Mário Ferreira dos Santos, Hegel e o Princípio Matemático da Filosofia

    Alguém já havia me falado que o Mário Ferreira dos Santos seguia muito Hegel. E não deixa de ser curioso que ele denomina a sua filosofia como Filosofia Concreta, que é justamente o que Hegel dizia que deveria ser a filosofia, pois ela, a filosofia, não lidava com pensamentos abstratos, mas visava única e exclusivamente o concreto ao qual se chega pela via dialética (pela via negativa), até chegar ao positivo racional. 

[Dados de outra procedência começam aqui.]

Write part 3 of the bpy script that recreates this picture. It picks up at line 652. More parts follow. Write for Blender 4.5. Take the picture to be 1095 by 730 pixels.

    Também dizem que a maior obra do Mário Ferreira dos Santos lida justamente com aquilo que ele chamou de Decadialética, obra que usa muito desse desdobramento dialético da mônada que se auto-determina na díade, depois na tríade etc., muito semelhante ao que Hegel faz com a sua noção de autodeterminação da ideia que se desdobra em seu ser outro (na natureza), se resolvendo por meio do retorno a si da natureza como espírito, na tríade. Para Hegel essas são as três determinações do Espírito, Espírito que é, entre todos, o mais concreto, pois é a auto-efetivação livre do Absoluto.

    Só para complementar: o que o Mário Ferreira dos Santos chama de mathesis magiste tem a ver com o que Heidegger chamou de espírito matemático dos gregos. Esse espírito matemático podemos rastrear até à maiêutica socrática, pois o elemento pressuposto da maiêutica é que o espírito se auto-determina até à diferenciação da razão, ou seja, Sócrates, ao partejar as ideias de seus interlocutores, não infundia nenhuma informação nova, nenhum espírito novo, mas apenas extraía a ideia que já estava latente no indivíduo até ele perceber como resposta sua aquilo que ele já possuía dormitando em seu próprio espírito. 

    Heidegger, assim, afirmava que o máximo da diferenciação da matesis (o espírito matemático) era justamente essa auto-determinação do espírito que segue uma evolução em que todas os momentos da sua auto-determinação são ligados por um espírito lógico, e que só porque lógico é também espírito. Por assim dizer, no mundo ocidental a matesis chegou à consciência de si na Lógica de Hegel, lógica que também é teológica (víde Hegel). 

    O contra-ponto a esse espírito, à matesis, foi colocado em uma oposição conhecida contra Hegel na filosofia religiosa de Kierkegaard. No Migalhas Filosóficas Kierkegaard expõe propriamente contra a matesis grega a noção da revelação cristã. E é da maior importância essa oposição para ilustrar certa tensão no pensamento ocidental. Pois Kierkegaard colocava a ideia de que para o grego, ou para o socrático, a ideia dormia no indivíduo, enquanto que para o cristão essa ideia vinha de fora, via revelação. Nesse sentido o mestre é, para o grego, a ideia interior, seu espírito que esperava a diferenciação e descompactação. Para o cristão, o mestre é o Cristo, e a sua luz vem de fora, o que olhado à luz da Providência, e da noção de que a revelação também concede informações das quais a razão não é capaz, tem todo sentido.